One of the best things a real, beloved parent, custodial or not, can do for a child is to make use of skills unique to that parent to give the child opportunities and things that just anyone else wouldn't be in a position or have the know-how to provide simply by the application of money. Even an absent parent can build, create or provide something for the child that's individual, special and actually wanted or useful. Traveling parents can collect cultural, local and educational mementos. Shop-handy parents can build something for the child's room (at the child's home ) that can't be bought in a store. Scholarly parents can hunt down good books in a child's area of interest or which might pique a new interest. A parent who is a chef can send special eats. Parents in different fields have access to occupational-oriented stuff. Geek parents can make sure a kid has all the computer bells and whistles. Reporter parents can do a clipping service in a topic of interest to a child. Entertainer parents can get autographs and backstage passes. If nothing else, parents can share their own individual talents, abilities and interests with their children regularly and give those kids a leg up in an area in which the parent has expertise.

At traditional gift-giving times, post-it notes, email greeting cards, and repetitive demands for contrived intimacy or boundary-violating disclosures won't cut it.

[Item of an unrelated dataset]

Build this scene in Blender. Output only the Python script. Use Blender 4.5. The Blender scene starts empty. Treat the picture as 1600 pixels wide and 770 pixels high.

Send your child one card that proves you actually know him or her. Enclose a letter that says you're sincerely proud of the child and feel lucky to be his or her father. (And a check.) Send a gift that shows you've been paying attention to the child's wants, needs and opinions all year long. And ditch the emotional blackmail and carrot-dangling conditioned on what's in it for you. ("... bullshit walks.")


            ** This seems analogous to Farrell's demands in his earlier books criticizing "young beautiful women" for not being interested in providing love and sex to unattractice men who aren't willing to contribute more than the cost of a dutch date.